JANUARY 28, 2024 GOSPEL REFLECTION

In today’s Gospel, the people who encounter Jesus and witness his works have the following response: “All were amazed and ask on another, ‘What is this? A new teaching with authority.’” 

The people identify two elements of Christ’s person and work that surprise them: (1) They recognize that Our Lord’s teaching is new, and (2) they observe that his teaching is given with authority. Is this an accurate estimation of Christ’s teaching? Is it truly new and uniquely authoritative?

Of course, Jesus himself is one with the same God who had already revealed himself to his people through the teaching of the prophets in the Old Testament. Furthermore, the teaching of the prophets had always prefigured Christ himself. Therefore, it could perhaps be objected that Christ’s teaching is neither new nor is it uniquely authoritative. 

The novelty and authority of Christ’s teaching are both found in the radical and personal simplicity of his message. Our Lord’s teaching is new and his authority profound because Jesus himself preaches Jesus himself. Although the teaching of the Old Testament prophets—divine revelation—was always about Christ and was always given with divine authority, these two principles were separated in the past. The prophets taught about Jesus. Their teaching, however, was personally distinct from Jesus. In Christ, the message of Christ and the authority of Christ are one and the same: Christ himself. 

The Gospel message of Jesus has a living vitality that previous preaching did not possess.

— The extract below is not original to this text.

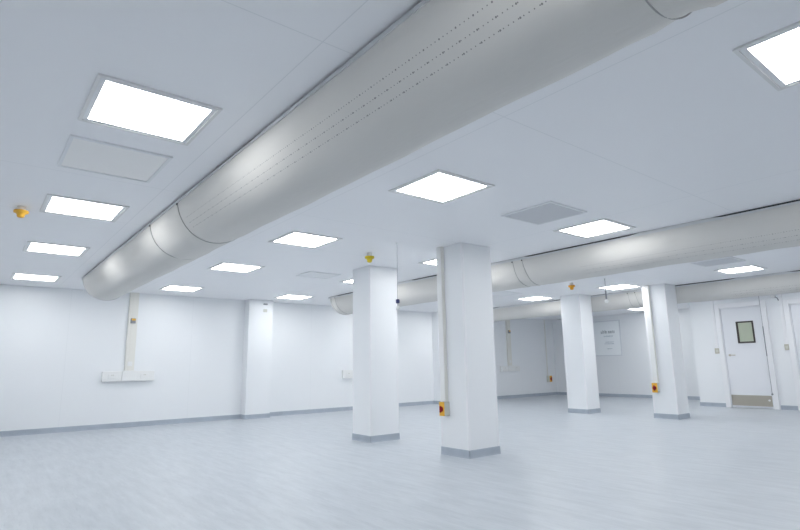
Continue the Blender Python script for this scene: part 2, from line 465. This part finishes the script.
# ------------------------------------------------------------------ hanging sensors / pull cord
def hanging(name, cat, x, y, zs0, zs1, zt, ms, label, cr=.0045, sr=.012, tip=True, tr=.028, mc='cord'):
    t = thing(name, label, cat, (x, y, H), None)
    obj('ceiling_rose', lathe(bmesh.new(), [(0, 0), (.022, 0), (.020, -.008), (0, -.012)], 20), M['pvc'], t)
    obj('cord', tube(bmesh.new(), [(0, 0, -.005), (0, 0, (zs1 - H) * .5), (0, 0, zt + .02 - H)], cr), M[mc], t, smooth=True)
    obj('sleeve', lathe(bmesh.new(), [(0, zs1 - H), (sr * .8, zs1 - H), (sr, zs1 - .01 - H), (sr, zs0 + .01 - H), (sr * .8, zs0 - H), (0, zs0 - H)], 16), ms, t)
    obj('tip', lathe(bmesh.new(), [(0, tr), (tr * .55, tr * .85), (tr * .9, tr * .4), (tr, 0), (tr * .8, -tr * .6), (tr * .4, -tr * .92), (0, -tr)], 18, Matrix.Translation((0, 0, zt - H))), M['pvc'] if tip else M['cord'], t, smooth=True)
    return t
hanging('hanging_sensor', 'sensor', -5.270, 9.085, 2.245, 2.40, 2.205, M['cord'], 'white-tipped sensor hanging on a grey cord between the two far columns', sr=.014, cr=.0045, tr=.036)
hanging('hanging_sensor', 'sensor', -5.215, 4.135, 1.865, 1.915, 1.805, M['navy'], 'white-tipped sensor with a navy collar hanging beside the left column', cr=.002, sr=.024)
hanging('pull_cord', 'cord', -4.435, 14.22, 1.18, 1.86, .335, M['cord'], 'long thin grey pull cord hanging before the right side of the door', cr=.005, sr=.010, tip=False, tr=.022, mc='cord_pale')

# ------------------------------------------------------------------ isolators and trunking
def isolator(x, y, z, w, h, d, face, label, trunk=None):
    """box on a wall; face '-y' or '+x'. trunk = (offset, width, depth)"""
    t = thing('isolator_switch', label, 'switch', (x, y, z), 'rotary isolators')
    rot = Matrix.Rotation({'-y': 0, '+x': PI / 2}[face], 4, 'Z')
    def P(name, bm, m, parent=t, smooth=False):
        bmesh.ops.transform(bm, matrix=rot, verts=bm.verts); return obj(name, bm, m, parent, smooth=smooth)
    P('housing', bx(-w / 2, w / 2, -d + .012, 0, 0, h, bev=.004), M['beige'])
    P('faceplate', bx(-w / 2, w / 2, -d, -d + .0125, 0, h, bev=.003), M['yellow'])
    b = lathe(bmesh.new(), [(0, -.006), (w * .36, -.006), (w * .36, .006), (w * .30, .012), (0, .012)], 24, Matrix.Translation((0, -d, h * .48)) @ Matrix.Rotation(PI / 2, 4, 'X'))
    k = P('rotary_knob', b, M['red'])
    g = bx(-w * .12, w * .12, -d - .030, -d - .010, h * .48 - w * .46, h * .48 + w * .46, bev=.004)
    P('knob_grip', g, M['red'], k)
    return t
isolator(-5.060, 4.783, .475, .085, .17, .10, '-y', 'beige isolator with yellow front and red knob, low on the nearest column')
isolator(-5.335, 10.780, .498, .108, .185, .10, '-y', 'beige isolator with yellow front and red knob, on the column nearest the door')
isolator(XW, 16.05, .46, .13, .21, .14, '+x', 'small isolator with yellow and red front in the far left corner')
def trunk(x0, x1, y0, y1, z0, z1, label, lid):
    t = thing('cable_trunking', label, 'trunking', ((x0 + x1) / 2, (y0 + y1) / 2, z0))
    a, b, c = (x1 - x0) / 2, (y1 - y0) / 2, z1 - z0
    obj('channel', bx(-a, a, -b, b, 0, c, bev=.003), M['pvc_warm'], t)
    obj('lid', bx(-a + .006, a - .006, -b - .004, -b + .001, .004, c - .004) if lid == 'y' else bx(a - .001, a + .004, -b + .006, b - .006, .004, c - .004), M['pvc'], t)
trunk(-5.125, -5.035, 4.733, 4.783, .647, H, 'white vertical trunking down the left face of the nearest column', 'y')
trunk(-5.372, -5.280, 10.730, 10.780, .685, H, 'white vertical trunking on the column nearest the door, above its isolator', 'y')
trunk(XW, XW + .03, 16.03, 16.07, .672, H, 'thin white conduit rising from the isolator in the far left corner', 'x')

def socket_trunk(yc, zlo, zhi, spur_z, label, sockets=True):
    t = thing('socket_trunking', label, 'trunking', (XW, yc, 0), 'T-shaped socket trunking')
    v = bx(.0, .055, -.085, .085, zhi, H, bev=.003); obj('vertical_trunk', v, M['pvc_warm'], t)
    r = bmesh.new(); box(r, .055, .060, -.080, -.034, zhi + .01, H - .01); box(r, .055, .060, -.028, .080, zhi + .01, H - .01)
    obj('lid', r, M['lid_warm'], t)
    obj('socket_trunk', bx(0, .065, -.47, .47, zlo, zhi, bev=.004), M['pvc'], t)
    obj('cover', bx(.065, .085, -.125, .125, zlo + .003, zhi + .01, bev=.003), M['pvc'], t)
    zc = (zlo + zhi) / 2
    for sy in (-1, 1):
        y = sy * .29
        f = bx(.065, .074, y - .075, y + .075, zc - .044, zc + .044, bev=.002)
        s = obj('double_socket', f, M['pvc'], t)
        for q in (-1, 1): obj('rocker', bx(.074, .078, y + q * .014 - .007, y + q * .014 + .007, zc + .014, zc + .034), M['beige'], s)
    if spur_z:
        s = obj('spur_switch', bx(.060, .095, -.045, .045, spur_z - .05, spur_z + .05, bev=.004), M['cord'], t)
        obj('spur_plate', bx(.095, .099, -.030, .040, spur_z + .006, spur_z + .044), M['yellow'], s)
        obj('data_outlet', bx(.060, .068, -.042, .042, zhi + .10, zhi + .185, bev=.002), M['pvc'], t)
    return t
socket_trunk(2.515, .882, 1.075, 2.065, 'ivory T-shaped socket trunking on the left wall under the long duct')
socket_trunk(14.02, .855, 1.035, 2.15, 'ivory T-shaped socket trunking on the left wall right of the nearest column')
socket_trunk(7.965, .800, 1.005, None, 'ivory socket trunking on the left wall, mostly hidden behind the left column')

# small fixings on the pilaster
tag(obj('wall_bracket', bx(0, .02, -.05, .05, -.018, .018, bev=.004), M['cord'], loc=(PX, 5.25, 2.541)), 'small dark grey bracket high on the pilaster, under the ceiling', 'bracket')
tag(obj('wall_plate', bx(0, .015, -.045, .045, -.035, .035, bev=.004), M['beige'], loc=(PX, 5.25, 2.393)), 'small beige blanking plate on the pilaster, below the dark bracket', 'plate')

# ------------------------------------------------------------------ doors
def door(name, ox0, ox1, ztop, leaf, label, furniture):
    t = thing(name, label, 'door', ((ox0 + ox1) / 2, YD, 0), kind='structure')
    cx = (ox0 + ox1) / 2; a = (ox1 - ox0) / 2; w = .108
    f = bmesh.new()
    box(f, -a, -a + w, -.065, 0, 0, ztop, bev=.006); box(f, a - w, a, -.065, 0, 0, ztop, bev=.006)
    box(f, -a + w, a - w, -.065, 0, ztop - w, ztop, bev=.006)
    obj('door_frame', f, M['white_paint'], t)
    st = bmesh.new()     # inner stop
    box(st, -a + w, -a + w + .018, -.045, 0, 0, ztop - w); box(st, a - w - .018, a - w, -.045, 0, 0, ztop - w); box(st, -a + w, a - w, -.045, 0, ztop - w - .018, ztop - w)
    obj('door_stop', st, M['door'], t)
    l = -a + w + .021; r = a - w - .021
    obj('leaf', bx(l, r, -.030, -.002, .02, ztop - w - .021, bev=.003), M['door'], t)
    if furniture:
        gx0, gx1, gz0, gz1 = -5.020 - cx, -4.652 - cx, 1.497, 2.008
        bd = bmesh.new(); q = .034
        for (b0, b1, c0, c1) in ((gx0, gx1, gz1 - q, gz1), (gx0, gx1, gz0, gz0 + q), (gx0, gx0 + q + .010, gz0 + q, gz1 - q), (gx1 - q, gx1, gz0 + q, gz1 - q)):
            box(bd, b0, b1, -.046, -.030, c0, c1, bev=.003)
        v = obj('vision_panel', bd, M['glassframe'], t)
        obj('glass', bx(gx0 + .01, gx1 - .01, -.036, -.031, gz0 + .01, gz1 - .01), M['glass'], v)
        obj('kick_plate', bx(l + .004, r - .004, -.034, -.030, .055, .295), M['steel'], t)
        hx = -5.235 - cx
        hb = lathe(bmesh.new(), [(0, 0), (.027, 0), (.027, .008), (.012, .010), (.011, .045), (0, .045)], 20, Matrix.Translation((hx, -.030, 1.222)) @ Matrix.Rotation(PI / 2, 4, 'X'))
        tube(hb, [(hx, -.070, 1.222), (hx + .07, -.072, 1.222), (hx + .13, -.070, 1.220)], .011)
        obj('lever_handle', hb, M['steel'], t, smooth=False)
        kb = lathe(bmesh.new(), [(0, 0), (.022, 0), (.022, .010), (0, .012)], 18, Matrix.Translation((r - .06, -.034, .19)) @ Matrix.Rotation(PI / 2, 4, 'X'))
        obj('door_holder', kb, M['pvc'], t)
    return t
door('door_1', -5.447, -4.347, 2.462, True, 'white door with a small dark-framed vision panel and steel kick plate', True)
door('door_2', -4.005, -2.85, 2.43, True, 'white door at the right edge, only its left frame showing', False)

def plate_switch(x, z, w, h, label, top):
    t = thing('light_switch', label, 'switch', (x, YD, z), 'switches beside the doors')
    obj('back_box', bx(-w / 2, w / 2, -.045, 0, -h / 2, h / 2, bev=.004), M['tan'], t)
    obj('rocker', bx(-w * .3, w * .3, -.051, -.045, -h * .28, h * .28, bev=.002), M['beige'], t)
    c = bx(-.034, .034, -.020, 0, h / 2, H - z, bev=.004)
    obj('conduit', c, M['white_paint'], t)
plate_switch(-5.503, 1.332, .105, .125, 'tan switch box left of the white door, under a thin conduit', 0)
plate_switch(-4.052, 1.372, .088, .125, 'tan switch box between the white door and the right edge of the view', 0)
t = thing('wall_sensor', 'small white sensor with a dark arm high on the wall right of the white door', 'sensor', (-4.180, YD, 2.54))
obj('housing', bx(-.04, .04, -.07, 0, -.035, .035, bev=.006), M['pvc'], t)
obj('arm', tube(bmesh.new(), [(.045, -.03, -.03), (.08, -.035, -.06), (.095, -.035, -.115)], .011), M['cord'], t, smooth=True)

# ------------------------------------------------------------------ poster
px0, px1, pz0, pz1 = -10.30, -9.235, 1.335, 2.435
t = thing('poster', 'white printed poster with grey writing on the far wall', 'poster', ((px0 + px1) / 2, YB, pz0))
a, h = (px1 - px0) / 2, pz1 - pz0
obj('board', bx(-a, a, -.012, 0, 0, h, bev=.002), M['poster'], t)
fb = bmesh.new()
for q in ((-a - .03, a + .03, h, h + .03), (-a - .03, a + .03, -.03, 0), (-a - .03, -a, 0, h), (a, a + .03, 0, h)):
    box(fb, q[0], q[1], -.018, 0, q[2], q[3])
obj('frame', fb, mat('poster_frame', (.74, .76, .79), .5, .3), t)
rw = random.Random(11)
def scribble(x0, x1, z, xh, tall, m, name):
    """a line of grey lettering too small to read: a row of letter-like strokes"""
    b = bmesh.new(); x = x0; s = xh * .22
    i = 0
    while x < x1 - xh * .5:
        w = xh * rw.uniform(.55, .85); hh = xh
        if i in tall: hh = xh * 1.55
        box(b, x, x + s, -.0135, -.012, z, z + hh)
        if rw.random() < .75: box(b, x + w - s, x + w, -.0135, -.012, z, z + xh)
        if rw.random() < .8: box(b, x, x + w, -.0135, -.012, z + xh - s, z + xh)
        if rw.random() < .5: box(b, x, x + w, -.0135, -.012, z, z + s)
        if rw.random() < .4: box(b, x, x + w, -.0135, -.012, z + xh * .42, z + xh * .42 + s)
        x += w + xh * .26; i += 1
    return obj(name, b, m, t)
T0 = (px0 + px1) / 2
def tx(v): return v - T0
scribble(tx(-9.90), tx(-9.38), 2.045 - pz0, .075, (1, 2), M['ink'], 'lettering')
scribble(tx(-9.80), tx(-9.47), 1.935 - pz0, .030, (0, 4, 7), M['ink_pale'], 'lettering')
scribble(tx(-9.76), tx(-9.44), 1.745 - pz0, .022, (2, 5), M['ink_pale'], 'lettering')
scribble(tx(-9.80), tx(-9.46), 1.690 - pz0, .022, (1, 6), M['ink_pale'], 'lettering')
scribble(tx(-9.72), tx(-9.52), 1.530 - pz0, .022, (3,), M['ink_pale'], 'lettering')

# ------------------------------------------------------------------ camera, world, view
cd = bpy.data.cameras.new('camera'); cam = bpy.data.objects.new('camera', cd); C.objects.link(cam)
cd.sensor_fit = 'HORIZONTAL'; cd.sensor_width = 36; cd.lens = 24.0257; cd.clip_start = .05; cd.clip_end = 100
r = Vector((0.623085, 0.782, -0.015547)); u = Vector((0.1544, -0.103489, 0.982573)); b = Vector((0.766763, -0.614627, -0.185224))
cam.matrix_world = Matrix(((r.x, u.x, b.x, 0), (r.y, u.y, b.y, 0), (r.z, u.z, b.z, 1.0985), (0, 0, 0, 1)))
bpy.context.scene.camera = cam
w = bpy.data.worlds.new('world'); bpy.context.scene.world = w; w.use_nodes = True
w.node_tree.nodes['Background'].inputs[0].default_value = (.05, .05, .05, 1)
sc = bpy.context.scene
sc.view_settings.view_transform = 'Standard'; sc.view_settings.look = 'None'
sc.view_settings.exposure = 0.0; sc.view_settings.gamma = 1.0; sc.view_settings.use_curve_mapping = False
sc.cycles.max_bounces = 16; sc.cycles.diffuse_bounces = 10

How so? Jesus himself is the message that Jesus preaches—and it is in the unified, personal identity of Christ the preacher and Christ the message that his teaching is most unique. Jesus himself accounts for both the novelty and the authority of his teaching. Christ is the teacher and Christ is the message—he himself is the living “Holy One of God.” 

This is why even the unclean spirits obey his words. Christ words are personally united to Christ himself. He is the speaker and he is the message. He does what he says. His words, his power, his holiness, and his life are all—personally—the same. Radical simplicity. Dynamism of life. Power of salvation. 

What does all this mean for us? The unity of Christ’s person and his words helps us understand why preaching and the sacraments are always united. Preaching is sacramental in character and orientation. Sacramental preaching is more than eloquent words about Jesus. Authentic evangelical preaching has its identity and its effectiveness in the person of Christ himself. When the priest confects the Eucharist, he does not say “this is the body of Christ” or “this is his body.” Both of these statements are true, but they are not what Christ says nor do they fully express what Christ does. In the “good news” of the Gospel that Christ communicates, what he says and what he does are the same. “This is my body… This is the cup of my blood…”

Thus, Jesus truly gives us “a new teaching with authority.” Why? In Christ’s preaching in the gospels and in the sacramental preaching at Mass, Jesus gives us nothing less than himself.